Pele Yoets adlı kaynak ‘Tişa BeAv’ maddesinde Bet Amikdaş’ın yıkılış nedeninin ‘sinat hinam’ olduğuna tekrar dikkat çekerek mitsvalara harcanan paraların ve benzeri maddi çabanın geri dönmek için yardımcı olamayacağını öğretmektedir. ‘Sinat hinam’ problemi düzelene kadar beklemekte olduğumuz güzel günlere ulaşmak o kadar da kolay değildir. Hiçbir sebep Bet Amikdaş’ın yıkılış nedeni olarak sebepsiz nefretin olduğunu gizlemeye muktedir değildir. Çünkü bu öyle bir nefrettir ki günümüzde bile devam etmekte ister sıkıntıda isterse refah dolu günlerde olsun bu konuda bir ilerleme kaydedilememektedir. Bu da Bene Yisrael’in asıl ulaşması gereken hedef olan Bet Amikdaş’ın inşa edilmesi ve Maşiah günlerine erişimi geciktirmektedir.

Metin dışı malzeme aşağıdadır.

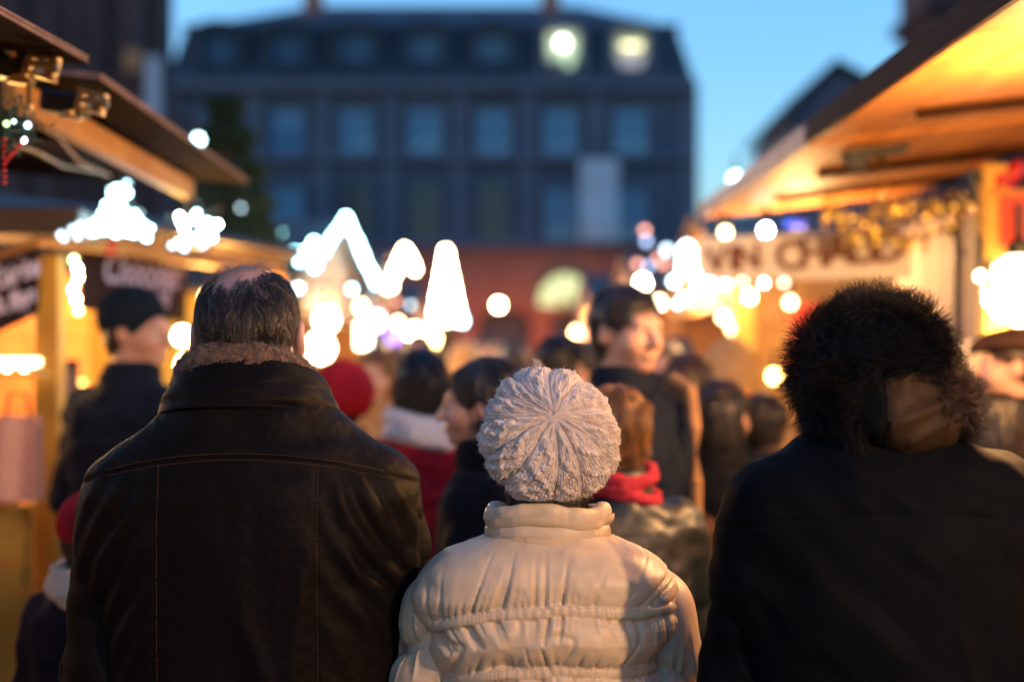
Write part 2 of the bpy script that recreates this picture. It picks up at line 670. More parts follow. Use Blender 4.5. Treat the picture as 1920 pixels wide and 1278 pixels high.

Yahudi geleneğinde işlere genellikle sağ elle başlamak ve işleri sağ elle yönlendirmek vardır. Çünkü sağ el ve sağ taraf Tanrı’nın ‘hesed’ özelliğini sol taraf da ‘din’ özelliğini temsil eder. Bir beraha vermek istediğimiz zaman sağ elimizi çocuğumuzun başına koyarız. Lulav demetinin tamamını sağ elimizle tutarız. Bu örnekleri çoğaltmak mümkündür. Bir yere girdiğimiz zaman da sağ ayakla girme geleneği birçoklarımız tarafından bilinir. Ben İş Hay alkış tutulacağı zaman sağ el sol elin üzerinde olmalı öğretisini getirir. RaMBaM uyurken gecenin başında kişinin sol tarafa doğru yatması gerektiğini söyler. Çünkü her gece yargı dediğimiz olay bizleri beklemektedir.
RaMBaM, İbranice lisanına ‘laşon akodeş – kutsal lisan’ denmesinin sebeplerini araştırırken ‘Biblik’ İbranicede kötü sözlerin olmadığına dikkat çeker. Bilindiği gibi İbranice diğer lisanların aksine sağdan sola doğru yazılır. Birçok dilde istikamet sol yani yargı yönünde başlarken İbranicede istikamet sağ yani ‘hesed’ yönünde başlar. İbranicedeki harflerin yazılış tarzı ise buna uyum sağlamamaktadır. Harflerin çoğu soldan sağa bir şekilde yazılır. Harfler teker teker yargının etkisindeyken sözcükler ve pasuklar bir araya geldiğinde hesed devreye girer. O halde tezimizi şu şekilde anlatmaya çalışalım. Bene Yisrael tek tek olduklarında yani birliktelik söz konusu olmadığında yargı ön plandadır. Ancak birlikte hareket ettiklerinde ‘hesed’ yani iyilik faktörü devreye girmeye başlar.
Ancak ne yazık ki günümüzde bile birlik için bir şeyler yapmak istesek bile bu birlik uzun süreli olmamaktadır. Kişilerin kendilerine yarayacak stratejileri, hesapları, oyun ve düzen peşinde koşmaları ne yazık ki bu birliğe izin vermemektedir. Acaba düzenin bozulması kimin neden işine yaramaktadır. Bu sorumuzun cevabını Gemara Masehet Gitin’den alınan bir öğretiyle bulmaya çalışalım:
Masehet Şabat’ta ikinci bölümde yer alan Mişna’ya göre Şabat akşamı daha Şabat girmeden kişi evinde üç söz söylemelidir. Bunlar “esarten eravten adliku et aner – maaser ayırdınız mı, eruv tamam mı ve Şabat mumlarını yakınız” ifadeleridir. Gemara Masehet Gitin, bu sözlerin evin içinde söylenirken sakin olunması gerektiğini öğretmektedir. Büyük rabiler ‘betoh beto – evin içinde’ söylenmesi gereken bu sözlerin asıl ses tonunun evin içinde kalacak şekilde olması gerektiğini anlatmaktadırlar. Şabat gününün huzurunu bozmamak, Şabat sofrasını çekilmez bir hale dönüştürmemek için sükûnetin erev Şabat dediğimiz cuma akşamları korunması gerekmektedir. Çünkü cuma akşamı yetser ara’nın en aktif olarak Şabat’ı bozma endeksli çalışma yaptığı zamandır. Bu tuzağa düşmemenin tek çaresi sakinliğinizi koruyabilmektir.